Workflow automation is getting serious attention in 2026 because companies want more output without adding more headcount. The tools have also become easier to use. Zapier says it now connects more than 8,000 apps and is used by more than 3 million businesses, while Microsoft positions Power Automate as a platform for automating processes across desktop apps, websites, and business systems with AI, digital, and robotic process automation.
That growth is real, but most teams still approach automation badly. They automate random tasks instead of broken processes, then wonder why the result feels messy. Automation does not fix weak operations. It scales them. If your workflow is already confused, automating it just makes the confusion happen faster.

Which tasks are worth automating first?
The best first targets are repetitive, rules-based, and easy to verify. Microsoft’s documentation describes common automation uses like synchronizing files, sending notifications, collecting data, and automating repetitive tasks. Asana also frames workflow automation around standardized requests, rules, and templates that save teams hours.
That means the strongest early wins usually come from things like lead routing, form intake, approval reminders, file movement, status updates, and recurring report delivery. These tasks are boring, predictable, and not worth human attention. If a person is copying the same data between systems every day, that is usually not “work.” It is waste wearing a badge.
Why do teams get workflow automation wrong?

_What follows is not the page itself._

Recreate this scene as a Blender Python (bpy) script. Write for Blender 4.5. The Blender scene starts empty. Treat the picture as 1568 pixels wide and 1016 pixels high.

Because they automate before simplifying. Microsoft highlights task and process mining as part of Power Automate, which is basically an admission that teams often do not fully understand their own workflows before they try to automate them.
The second mistake is chasing complex AI workflows too early. Zapier now pushes AI workflows, agents, and orchestration, and Asana is expanding customizable automations and prebuilt AI teammates. That sounds impressive, but it also creates a trap: teams jump to “AI-powered” systems before they have mastered basic automation hygiene.
What should teams automate first?
| Workflow area | Good first automation? | Why it works |
|---|---|---|
| Form and request intake | Yes | Standardizes incoming work |
| Notifications and reminders | Yes | Reduces missed follow-ups |
| File syncing and routing | Yes | Removes repetitive manual movement |
| Status updates and approvals | Yes | Keeps work moving with less chasing |
| Complex judgment calls | No | Needs human context and discretion |
| Broken multi-team processes | Not yet | Must be cleaned up before automation |
This is the hard truth teams avoid: low-glamour automation usually delivers the first real ROI. Nobody wants to brag about automating reminders and routing logic, but those are the jobs that actually remove friction. Asana explicitly promotes forms, rules, and templates for this reason.
How are no-code and AI changing workflow automation?
No-code made automation more accessible long before the current AI wave. Zapier describes no-code automation as using visual tools, drag-and-drop builders, and ready-made integrations rather than traditional coding. Power Automate similarly promotes low-code flow building, and Microsoft’s free trial page highlights embedding language models into flows for summarizing, generating, and answering text.
AI is making automation more flexible, but also more error-prone when used carelessly. Instead of only triggering fixed rules, teams can now add summarization, classification, text generation, and agent-like steps into workflows. Zapier markets this as AI orchestration, and Asana’s AI Studio now lets users build workflows with AI agents in a no-code builder.
That is useful, but only when humans still control the important checkpoints. If AI is deciding on edge cases without review, you are not saving time. You are quietly building future mistakes.
How should a business decide what to automate?
Start with three questions. Is the task repetitive? Is the decision logic mostly stable? Can the result be checked quickly? If the answer is yes to all three, it is a strong candidate. If the task changes constantly, depends on nuance, or breaks when one assumption is wrong, it should stay human-led for now.
Microsoft’s docs and release plans keep emphasizing productivity, process discovery, orchestration, and AI-powered automation. Zapier’s own guidance on AI workflows also warns against over-automated chaos. That is the real signal from the market: automation is valuable, but uncontrolled automation is just another operational problem.
Conclusion?
Workflow automation in 2026 is worth it, but only if teams stop being lazy about process design. The smartest first automations are still the simplest ones: intake, routing, reminders, syncing, approvals, and repeatable updates. They are not exciting, but they are reliable.
The bigger mistake is trying to automate judgment before automating routine. That is backwards. Clean the workflow first, automate the repetitive parts second, and only then experiment with AI. Otherwise you are not building efficiency. You are building faster disorder.
FAQs
What is workflow automation in simple terms?
Workflow automation means using software to handle repetitive steps in a process, such as moving data, sending notifications, or updating records automatically. Microsoft describes it as creating automated workflows between apps and services to synchronize files, get notifications, collect data, and more.
What should a business automate first?
Start with repetitive, rules-based tasks such as request intake, reminders, approvals, and file routing. These are easier to automate and easier to verify.
Is no-code automation enough for most teams?
For many teams, yes. Zapier and Microsoft both promote low-code or no-code tools for building useful workflows without traditional programming.
Can AI improve workflow automation?
Yes, especially for summarization, classification, and content generation inside workflows. But AI also adds risk when it is used without clear review points or stable process design.